▶ _Task to carry out_
Your answer should be a single number: the count of lines containing the string "empty".
[start Stored rows]
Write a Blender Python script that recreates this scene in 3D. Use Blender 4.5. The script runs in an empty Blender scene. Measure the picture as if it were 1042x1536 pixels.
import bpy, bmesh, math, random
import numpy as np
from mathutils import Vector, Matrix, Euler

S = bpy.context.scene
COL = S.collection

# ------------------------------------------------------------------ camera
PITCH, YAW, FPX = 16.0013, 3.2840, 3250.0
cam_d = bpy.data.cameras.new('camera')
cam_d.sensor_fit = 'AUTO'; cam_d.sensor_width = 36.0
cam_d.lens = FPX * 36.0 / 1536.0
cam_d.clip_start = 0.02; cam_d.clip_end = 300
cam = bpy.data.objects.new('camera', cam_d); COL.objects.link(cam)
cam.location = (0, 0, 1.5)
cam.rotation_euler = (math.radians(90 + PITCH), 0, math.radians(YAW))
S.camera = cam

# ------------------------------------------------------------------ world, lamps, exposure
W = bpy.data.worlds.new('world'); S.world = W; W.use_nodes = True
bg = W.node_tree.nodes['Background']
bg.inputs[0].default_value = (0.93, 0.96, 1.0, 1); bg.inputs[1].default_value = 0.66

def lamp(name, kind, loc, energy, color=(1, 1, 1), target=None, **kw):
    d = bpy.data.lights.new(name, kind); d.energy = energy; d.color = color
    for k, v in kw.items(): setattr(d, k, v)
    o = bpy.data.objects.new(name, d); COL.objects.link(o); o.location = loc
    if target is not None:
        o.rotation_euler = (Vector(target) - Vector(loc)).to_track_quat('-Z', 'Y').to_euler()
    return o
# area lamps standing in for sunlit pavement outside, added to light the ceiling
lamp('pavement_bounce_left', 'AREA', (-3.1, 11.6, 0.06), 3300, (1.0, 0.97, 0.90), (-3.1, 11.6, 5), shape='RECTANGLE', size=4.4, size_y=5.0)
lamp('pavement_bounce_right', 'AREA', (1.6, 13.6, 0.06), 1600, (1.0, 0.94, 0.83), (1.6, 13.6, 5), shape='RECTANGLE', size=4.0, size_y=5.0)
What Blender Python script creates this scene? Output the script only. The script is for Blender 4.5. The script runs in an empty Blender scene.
[end Stored rows]
▶ _Task solution_
2